What the task asks: Please print all of the material below, word for word.

Recorded information:
============

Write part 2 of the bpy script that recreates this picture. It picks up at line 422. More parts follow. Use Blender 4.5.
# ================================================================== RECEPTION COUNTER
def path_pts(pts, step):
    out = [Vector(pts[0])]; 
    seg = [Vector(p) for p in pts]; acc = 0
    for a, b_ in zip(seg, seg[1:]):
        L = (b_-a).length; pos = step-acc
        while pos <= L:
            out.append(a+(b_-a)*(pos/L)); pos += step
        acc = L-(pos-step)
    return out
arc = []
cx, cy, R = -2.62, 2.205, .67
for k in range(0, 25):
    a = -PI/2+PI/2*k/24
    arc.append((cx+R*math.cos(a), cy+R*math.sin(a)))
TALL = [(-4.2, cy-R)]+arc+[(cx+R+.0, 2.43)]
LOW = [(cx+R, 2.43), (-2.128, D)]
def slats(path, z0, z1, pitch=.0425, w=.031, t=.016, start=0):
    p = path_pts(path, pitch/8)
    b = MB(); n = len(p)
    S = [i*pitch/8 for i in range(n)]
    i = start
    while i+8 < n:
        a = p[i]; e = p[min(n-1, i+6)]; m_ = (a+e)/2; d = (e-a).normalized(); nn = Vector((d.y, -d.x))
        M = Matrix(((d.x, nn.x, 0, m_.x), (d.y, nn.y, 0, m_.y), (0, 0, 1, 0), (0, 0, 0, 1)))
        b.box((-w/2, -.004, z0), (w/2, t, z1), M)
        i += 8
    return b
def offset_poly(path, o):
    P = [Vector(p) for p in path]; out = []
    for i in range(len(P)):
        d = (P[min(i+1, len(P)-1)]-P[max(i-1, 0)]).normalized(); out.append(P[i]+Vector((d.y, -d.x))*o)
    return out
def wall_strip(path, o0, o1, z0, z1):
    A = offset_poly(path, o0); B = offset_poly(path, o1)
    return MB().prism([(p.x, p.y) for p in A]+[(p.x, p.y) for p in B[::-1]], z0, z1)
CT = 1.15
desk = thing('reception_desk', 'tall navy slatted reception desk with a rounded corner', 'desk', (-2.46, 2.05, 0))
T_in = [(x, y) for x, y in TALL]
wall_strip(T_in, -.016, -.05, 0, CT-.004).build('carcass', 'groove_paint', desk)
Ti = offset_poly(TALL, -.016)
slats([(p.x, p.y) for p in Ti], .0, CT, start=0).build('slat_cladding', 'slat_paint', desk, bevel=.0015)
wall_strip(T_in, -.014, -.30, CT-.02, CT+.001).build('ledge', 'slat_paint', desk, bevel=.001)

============

Answer to this problem:
Write part 2 of the bpy script that recreates this picture. It picks up at line 422. More parts follow. Use Blender 4.5.
# ================================================================== RECEPTION COUNTER
def path_pts(pts, step):
    out = [Vector(pts[0])]; 
    seg = [Vector(p) for p in pts]; acc = 0
    for a, b_ in zip(seg, seg[1:]):
        L = (b_-a).length; pos = step-acc
        while pos <= L:
            out.append(a+(b_-a)*(pos/L)); pos += step
        acc = L-(pos-step)
    return out
arc = []
cx, cy, R = -2.62, 2.205, .67
for k in range(0, 25):
    a = -PI/2+PI/2*k/24
    arc.append((cx+R*math.cos(a), cy+R*math.sin(a)))
TALL = [(-4.2, cy-R)]+arc+[(cx+R+.0, 2.43)]
LOW = [(cx+R, 2.43), (-2.128, D)]
def slats(path, z0, z1, pitch=.0425, w=.031, t=.016, start=0):
    p = path_pts(path, pitch/8)
    b = MB(); n = len(p)
    S = [i*pitch/8 for i in range(n)]
    i = start
    while i+8 < n:
        a = p[i]; e = p[min(n-1, i+6)]; m_ = (a+e)/2; d = (e-a).normalized(); nn = Vector((d.y, -d.x))
        M = Matrix(((d.x, nn.x, 0, m_.x), (d.y, nn.y, 0, m_.y), (0, 0, 1, 0), (0, 0, 0, 1)))
        b.box((-w/2, -.004, z0), (w/2, t, z1), M)
        i += 8
    return b
def offset_poly(path, o):
    P = [Vector(p) for p in path]; out = []
    for i in range(len(P)):
        d = (P[min(i+1, len(P)-1)]-P[max(i-1, 0)]).normalized(); out.append(P[i]+Vector((d.y, -d.x))*o)
    return out
def wall_strip(path, o0, o1, z0, z1):
    A = offset_poly(path, o0); B = offset_poly(path, o1)
    return MB().prism([(p.x, p.y) for p in A]+[(p.x, p.y) for p in B[::-1]], z0, z1)
CT = 1.15
desk = thing('reception_desk', 'tall navy slatted reception desk with a rounded corner', 'desk', (-2.46, 2.05, 0))
T_in = [(x, y) for x, y in TALL]
wall_strip(T_in, -.016, -.05, 0, CT-.004).build('carcass', 'groove_paint', desk)
Ti = offset_poly(TALL, -.016)
slats([(p.x, p.y) for p in Ti], .0, CT, start=0).build('slat_cladding', 'slat_paint', desk, bevel=.0015)
wall_strip(T_in, -.014, -.30, CT-.02, CT+.001).build('ledge', 'slat_paint', desk, bevel=.001)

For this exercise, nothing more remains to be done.